Operator: Our next question comes from Greg McGinniss with Scotiabank.
Greg McGinniss: Well, everyone, thanks for taking the question. So obviously, it takes time for sellers to recognize reality, and for cap rates to increase. So how are you weighing deploying capital today at these seven, low seven cap rates, versus holding back, potentially collecting some cash interest income, and investing in a few quarters once cap rates move higher? Based on our math, long run IRR tends to really appreciate another 25 to 50 basis points of investment yield.
Mark Manheimer: Yes, sure. That’s a good question. We’re, really for the fourth quarter, largely done with the acquisitions. Yes, we — the guidance, I think — the slight tweak there really relates to we’ve got some properties that we’re looking at selling and we’re relying on other buyers to come through. So if they don’t come through, then that number might be a little bit higher than $450 million. If they all come through, that might be a little bit less, but that’s somewhat out of our control. But yes, we have some time to deploy the capital from the most recent equity raise. And we do feel like cap rates are likely to be higher early 2024 than where they are today. How much higher they go — a little bit difficult to say — but we certainly want to reserve some dry powder for early next year.
Greg McGinniss: Fair enough. And then year to date, you’ve had $189,000 of earned development interest, which has been offset by the near $700,000 of capitalized interest expense through AFFO. Is it possible for that to current AFFO headwind to turn into a positive, or a tailwind, into 2024?
Dan Donlan: Yes. I mean, it should continue to grow. That’s really the interest we receive from developers as we’re funding their development. You should see it start to tick up some over time. I don’t think it’s ever going to eclipse the capitalized interest.
Greg McGinniss: Is that part of maybe some of the headwinds on a deal that you agreed to perhaps before cost of capital increased this much?
Dan Donlan: Yes, look, I mean, some of the developments that we entered into were in the first and second quarter, and the yields on those on were low sevens, high sixes. I would note that they had much longer lease terms than what has historically been achieved with those retailers, as well as annual bumps, which you know has not also been historically recognized as well.
Greg McGinniss: And so sorry, last follow-up here.
Dan Donlan: Go ahead.
Greg McGinniss: Yes, I can appreciate how you guys were able to change some of those lease terms that we hadn’t seen in the past, which definitely is a positive for those. In thinking about here going forward, have those same retailers been open to further increasing potential yields on those investments?
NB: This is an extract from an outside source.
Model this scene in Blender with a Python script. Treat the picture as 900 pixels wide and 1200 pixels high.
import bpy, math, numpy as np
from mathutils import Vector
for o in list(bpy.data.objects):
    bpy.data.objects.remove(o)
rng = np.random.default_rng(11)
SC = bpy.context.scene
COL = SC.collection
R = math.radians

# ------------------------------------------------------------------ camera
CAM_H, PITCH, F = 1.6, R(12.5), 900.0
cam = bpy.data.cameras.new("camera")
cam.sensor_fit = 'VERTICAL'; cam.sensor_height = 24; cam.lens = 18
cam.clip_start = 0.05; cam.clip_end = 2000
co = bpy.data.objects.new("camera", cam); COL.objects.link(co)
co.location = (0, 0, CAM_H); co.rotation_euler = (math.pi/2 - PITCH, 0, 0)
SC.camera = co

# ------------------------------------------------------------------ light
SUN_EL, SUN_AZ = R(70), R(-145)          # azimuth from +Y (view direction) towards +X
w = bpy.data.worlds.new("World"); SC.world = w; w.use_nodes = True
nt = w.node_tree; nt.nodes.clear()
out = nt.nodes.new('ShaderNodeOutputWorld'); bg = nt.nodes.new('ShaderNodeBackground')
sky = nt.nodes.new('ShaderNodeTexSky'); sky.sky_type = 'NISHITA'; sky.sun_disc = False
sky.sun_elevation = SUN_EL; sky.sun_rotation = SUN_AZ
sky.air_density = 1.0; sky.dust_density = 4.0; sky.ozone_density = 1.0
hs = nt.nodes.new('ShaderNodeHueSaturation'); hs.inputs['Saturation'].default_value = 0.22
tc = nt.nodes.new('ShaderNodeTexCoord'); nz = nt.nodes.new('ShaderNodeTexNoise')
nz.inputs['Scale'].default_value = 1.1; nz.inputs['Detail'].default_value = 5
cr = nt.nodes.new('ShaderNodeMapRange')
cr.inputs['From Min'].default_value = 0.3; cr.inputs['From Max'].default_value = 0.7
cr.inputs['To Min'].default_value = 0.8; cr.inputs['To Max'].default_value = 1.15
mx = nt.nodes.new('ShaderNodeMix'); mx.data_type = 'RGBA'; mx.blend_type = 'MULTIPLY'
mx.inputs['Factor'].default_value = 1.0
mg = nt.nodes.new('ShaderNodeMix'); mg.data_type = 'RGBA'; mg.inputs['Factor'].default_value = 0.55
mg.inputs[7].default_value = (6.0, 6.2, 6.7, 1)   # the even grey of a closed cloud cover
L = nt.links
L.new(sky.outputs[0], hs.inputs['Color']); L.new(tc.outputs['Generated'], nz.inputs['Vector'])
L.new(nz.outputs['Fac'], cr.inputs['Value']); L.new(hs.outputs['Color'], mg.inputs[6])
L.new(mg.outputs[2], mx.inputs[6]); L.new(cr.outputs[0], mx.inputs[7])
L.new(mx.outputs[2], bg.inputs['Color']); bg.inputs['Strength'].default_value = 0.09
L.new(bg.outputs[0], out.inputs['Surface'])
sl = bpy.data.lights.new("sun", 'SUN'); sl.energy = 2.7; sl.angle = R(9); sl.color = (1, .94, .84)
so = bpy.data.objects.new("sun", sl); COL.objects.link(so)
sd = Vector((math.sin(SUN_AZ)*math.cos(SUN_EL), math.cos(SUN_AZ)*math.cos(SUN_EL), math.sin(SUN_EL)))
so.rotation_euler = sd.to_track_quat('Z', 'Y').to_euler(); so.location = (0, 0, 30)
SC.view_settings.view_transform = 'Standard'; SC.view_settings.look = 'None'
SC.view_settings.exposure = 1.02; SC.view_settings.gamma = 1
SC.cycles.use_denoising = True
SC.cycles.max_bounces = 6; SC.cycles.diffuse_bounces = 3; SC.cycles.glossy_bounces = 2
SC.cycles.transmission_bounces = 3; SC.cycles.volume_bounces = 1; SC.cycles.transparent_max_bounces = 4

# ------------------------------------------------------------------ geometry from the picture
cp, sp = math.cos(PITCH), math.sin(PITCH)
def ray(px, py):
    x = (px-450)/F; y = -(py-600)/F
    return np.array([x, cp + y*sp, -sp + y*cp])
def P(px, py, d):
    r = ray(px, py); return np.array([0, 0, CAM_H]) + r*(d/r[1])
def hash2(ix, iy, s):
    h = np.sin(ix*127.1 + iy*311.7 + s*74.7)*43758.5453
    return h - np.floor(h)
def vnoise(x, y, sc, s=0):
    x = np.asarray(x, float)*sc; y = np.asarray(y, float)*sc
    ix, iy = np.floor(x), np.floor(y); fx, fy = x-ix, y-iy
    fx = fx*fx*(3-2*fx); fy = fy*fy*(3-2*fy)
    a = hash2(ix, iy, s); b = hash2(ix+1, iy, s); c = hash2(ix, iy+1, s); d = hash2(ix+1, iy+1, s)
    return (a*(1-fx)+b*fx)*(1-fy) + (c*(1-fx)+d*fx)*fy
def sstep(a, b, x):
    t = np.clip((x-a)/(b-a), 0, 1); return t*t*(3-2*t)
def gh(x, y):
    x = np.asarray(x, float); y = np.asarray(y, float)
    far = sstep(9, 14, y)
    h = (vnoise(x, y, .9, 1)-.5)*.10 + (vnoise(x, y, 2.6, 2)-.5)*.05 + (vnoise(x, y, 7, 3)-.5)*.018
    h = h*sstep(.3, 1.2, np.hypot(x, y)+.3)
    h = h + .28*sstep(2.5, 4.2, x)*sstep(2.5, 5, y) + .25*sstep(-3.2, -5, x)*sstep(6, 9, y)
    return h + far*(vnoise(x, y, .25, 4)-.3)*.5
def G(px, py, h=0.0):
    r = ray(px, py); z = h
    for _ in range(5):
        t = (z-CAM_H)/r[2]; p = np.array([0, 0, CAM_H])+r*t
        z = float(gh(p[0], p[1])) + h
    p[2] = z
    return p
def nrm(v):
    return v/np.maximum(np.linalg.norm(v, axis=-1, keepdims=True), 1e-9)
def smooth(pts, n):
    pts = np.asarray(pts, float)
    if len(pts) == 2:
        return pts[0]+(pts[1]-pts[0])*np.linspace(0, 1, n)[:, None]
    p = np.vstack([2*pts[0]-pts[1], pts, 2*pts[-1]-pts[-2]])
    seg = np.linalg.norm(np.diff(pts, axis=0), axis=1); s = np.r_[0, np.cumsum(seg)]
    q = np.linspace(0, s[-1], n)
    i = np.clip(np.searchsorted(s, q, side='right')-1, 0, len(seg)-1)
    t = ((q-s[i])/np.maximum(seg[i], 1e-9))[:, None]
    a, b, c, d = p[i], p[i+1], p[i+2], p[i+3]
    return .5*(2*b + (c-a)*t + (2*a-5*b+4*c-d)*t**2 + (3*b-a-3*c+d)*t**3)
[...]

Mark Manheimer: I mean, I think some of the retailers are really pressed to grow their store count. They really need institutional capital to come in. They can’t rely on the 1031 market like they had in the past through their developer network. So hard to say exactly where all those negotiations go as they’re ongoing, but I think if you need institutional capital, most institutions like us like to have annual increases in the leases. So I would expect that to continue on the margin.
Greg McGinniss: Great. Thank you.
Operator: Our next question comes from Haendel St. Juste with Mizuho.
Ravi Vaidya: Hi Good morning. This is Ravi Vaidya on the phone for Haendel. Hope you guys are doing well. During the quarter, you issued equity when the stock was at $16.50. Can we consider this a watermark as to when you’d consider issuing equity again?